** start RECORDED INFORMATION **
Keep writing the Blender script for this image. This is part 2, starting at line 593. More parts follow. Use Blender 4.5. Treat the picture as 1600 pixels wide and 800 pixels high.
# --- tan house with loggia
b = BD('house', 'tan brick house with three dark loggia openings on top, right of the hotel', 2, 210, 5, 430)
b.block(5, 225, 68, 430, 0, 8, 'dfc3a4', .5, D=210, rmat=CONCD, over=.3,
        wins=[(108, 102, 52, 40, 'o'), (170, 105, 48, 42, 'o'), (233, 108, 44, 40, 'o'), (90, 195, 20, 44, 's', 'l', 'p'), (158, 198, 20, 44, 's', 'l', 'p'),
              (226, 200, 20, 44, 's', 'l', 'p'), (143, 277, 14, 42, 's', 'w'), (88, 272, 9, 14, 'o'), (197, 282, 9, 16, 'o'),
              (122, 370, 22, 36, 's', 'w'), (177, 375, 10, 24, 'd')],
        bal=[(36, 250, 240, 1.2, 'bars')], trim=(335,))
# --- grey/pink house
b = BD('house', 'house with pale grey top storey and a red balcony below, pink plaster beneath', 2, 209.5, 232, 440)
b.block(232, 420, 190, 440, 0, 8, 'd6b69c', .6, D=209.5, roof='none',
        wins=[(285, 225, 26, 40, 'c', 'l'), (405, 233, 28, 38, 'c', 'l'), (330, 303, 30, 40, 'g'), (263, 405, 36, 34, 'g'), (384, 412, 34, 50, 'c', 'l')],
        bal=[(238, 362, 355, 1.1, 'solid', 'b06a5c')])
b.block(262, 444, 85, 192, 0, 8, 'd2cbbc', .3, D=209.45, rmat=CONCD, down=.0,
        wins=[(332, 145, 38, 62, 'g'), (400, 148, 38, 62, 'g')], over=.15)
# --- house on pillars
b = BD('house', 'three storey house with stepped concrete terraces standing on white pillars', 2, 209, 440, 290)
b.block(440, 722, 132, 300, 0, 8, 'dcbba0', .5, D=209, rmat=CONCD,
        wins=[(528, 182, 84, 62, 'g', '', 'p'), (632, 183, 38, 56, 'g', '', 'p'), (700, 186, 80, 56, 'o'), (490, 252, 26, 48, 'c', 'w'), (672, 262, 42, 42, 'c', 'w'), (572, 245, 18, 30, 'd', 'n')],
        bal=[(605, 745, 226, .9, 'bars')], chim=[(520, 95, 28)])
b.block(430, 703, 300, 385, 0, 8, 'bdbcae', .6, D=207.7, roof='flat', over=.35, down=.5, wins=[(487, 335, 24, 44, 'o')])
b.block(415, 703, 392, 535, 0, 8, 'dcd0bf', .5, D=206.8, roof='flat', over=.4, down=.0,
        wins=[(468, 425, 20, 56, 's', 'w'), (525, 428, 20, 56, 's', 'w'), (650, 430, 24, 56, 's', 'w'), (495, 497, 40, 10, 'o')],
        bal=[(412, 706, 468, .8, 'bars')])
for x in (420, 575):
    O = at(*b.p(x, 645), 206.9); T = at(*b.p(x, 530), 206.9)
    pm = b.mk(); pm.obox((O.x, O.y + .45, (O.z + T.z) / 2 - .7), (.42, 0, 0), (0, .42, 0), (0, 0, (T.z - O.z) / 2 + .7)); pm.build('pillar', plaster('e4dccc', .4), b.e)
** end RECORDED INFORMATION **
GOAL:
Please repeat the listing above in full and exactly.

ANSWER BELOW:
Keep writing the Blender script for this image. This is part 2, starting at line 593. More parts follow. Use Blender 4.5. Treat the picture as 1600 pixels wide and 800 pixels high.
# --- tan house with loggia
b = BD('house', 'tan brick house with three dark loggia openings on top, right of the hotel', 2, 210, 5, 430)
b.block(5, 225, 68, 430, 0, 8, 'dfc3a4', .5, D=210, rmat=CONCD, over=.3,
        wins=[(108, 102, 52, 40, 'o'), (170, 105, 48, 42, 'o'), (233, 108, 44, 40, 'o'), (90, 195, 20, 44, 's', 'l', 'p'), (158, 198, 20, 44, 's', 'l', 'p'),
              (226, 200, 20, 44, 's', 'l', 'p'), (143, 277, 14, 42, 's', 'w'), (88, 272, 9, 14, 'o'), (197, 282, 9, 16, 'o'),
              (122, 370, 22, 36, 's', 'w'), (177, 375, 10, 24, 'd')],
        bal=[(36, 250, 240, 1.2, 'bars')], trim=(335,))
# --- grey/pink house
b = BD('house', 'house with pale grey top storey and a red balcony below, pink plaster beneath', 2, 209.5, 232, 440)
b.block(232, 420, 190, 440, 0, 8, 'd6b69c', .6, D=209.5, roof='none',
        wins=[(285, 225, 26, 40, 'c', 'l'), (405, 233, 28, 38, 'c', 'l'), (330, 303, 30, 40, 'g'), (263, 405, 36, 34, 'g'), (384, 412, 34, 50, 'c', 'l')],
        bal=[(238, 362, 355, 1.1, 'solid', 'b06a5c')])
b.block(262, 444, 85, 192, 0, 8, 'd2cbbc', .3, D=209.45, rmat=CONCD, down=.0,
        wins=[(332, 145, 38, 62, 'g'), (400, 148, 38, 62, 'g')], over=.15)
# --- house on pillars
b = BD('house', 'three storey house with stepped concrete terraces standing on white pillars', 2, 209, 440, 290)
b.block(440, 722, 132, 300, 0, 8, 'dcbba0', .5, D=209, rmat=CONCD,
        wins=[(528, 182, 84, 62, 'g', '', 'p'), (632, 183, 38, 56, 'g', '', 'p'), (700, 186, 80, 56, 'o'), (490, 252, 26, 48, 'c', 'w'), (672, 262, 42, 42, 'c', 'w'), (572, 245, 18, 30, 'd', 'n')],
        bal=[(605, 745, 226, .9, 'bars')], chim=[(520, 95, 28)])
b.block(430, 703, 300, 385, 0, 8, 'bdbcae', .6, D=207.7, roof='flat', over=.35, down=.5, wins=[(487, 335, 24, 44, 'o')])
b.block(415, 703, 392, 535, 0, 8, 'dcd0bf', .5, D=206.8, roof='flat', over=.4, down=.0,
        wins=[(468, 425, 20, 56, 's', 'w'), (525, 428, 20, 56, 's', 'w'), (650, 430, 24, 56, 's', 'w'), (495, 497, 40, 10, 'o')],
        bal=[(412, 706, 468, .8, 'bars')])
for x in (420, 575):
    O = at(*b.p(x, 645), 206.9); T = at(*b.p(x, 530), 206.9)
    pm = b.mk(); pm.obox((O.x, O.y + .45, (O.z + T.z) / 2 - .7), (.42, 0, 0), (0, .42, 0), (0, 0, (T.z - O.z) / 2 + .7)); pm.build('pillar', plaster('e4dccc', .4), b.e)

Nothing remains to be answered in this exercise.